Calotipo
La calotipia, conosciuta anche come talbotipia, è messa a punto da William Henry Fox Talbot e brevettata nel 1841. La parola deriva dal greco καλός (kalos – bello) e týpos (typos – segno).
Un foglio di carta di ottima qualità è trattato con una soluzione di nitrato d’argento e una più concentrata di ioduro di potassio. Prima di essere esposto alla luce è immerso in una soluzione di nitrato d’argento e acido gallico in parti uguali. L’esposizione richiede meno tempo della dagherrotipia. Talbot, infatti, scopre che un’immagine latente è già presente anche se non è possibile vederla finché non viene rivelata chimicamente dalla stessa soluzione di nitrato d’argento e acido gallico e che l’evidenza dell’immagine si può bloccare fissandola con iposolfito di sodio. Il risultato è un negativo che può essere riprodotto e quindi il contrario del dagherrotipo.
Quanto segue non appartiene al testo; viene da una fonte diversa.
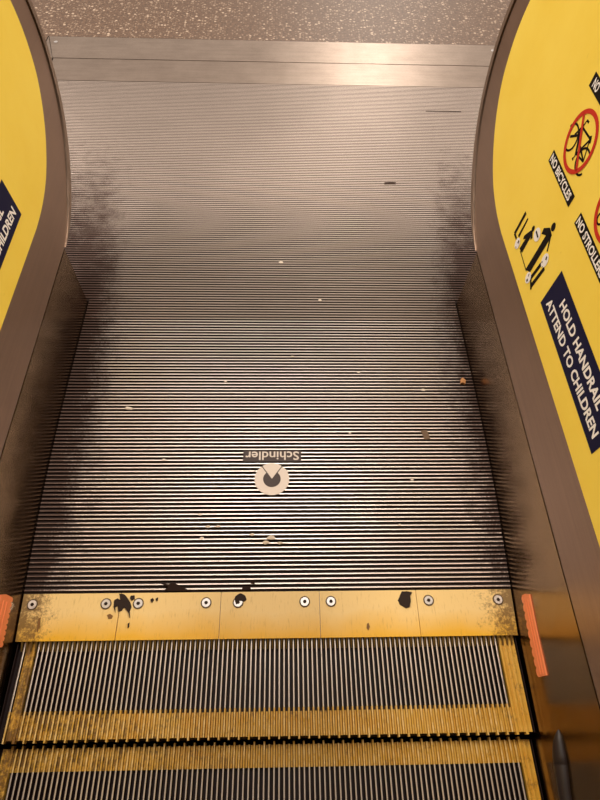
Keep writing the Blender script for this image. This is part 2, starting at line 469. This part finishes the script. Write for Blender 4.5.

La riproduzione avviene su una carta ad annerimento diretto trattata con una soluzione di cloruro di sodio (il sale da cucina). Il foglio una volta asciugato è spennellato con nitrato d’argento, viene posto sotto al negativo in un torchio tra due lastre di vetro (stampa a contatto) ed è esposto alla luce del sole per circa 15 minuti. Infine, è risciacquato in acqua e fissato con iposolfito. La tonalità della stampa è di colore bruno-rosso intenso. Nel 1851 Gustave Le Gray suggerisce di cerare la carta per migliorare la trasparenza e la conservazione.
Il concetto negativo-positivo è stato la base della tecnica fotografica fino all’avvento del digitale.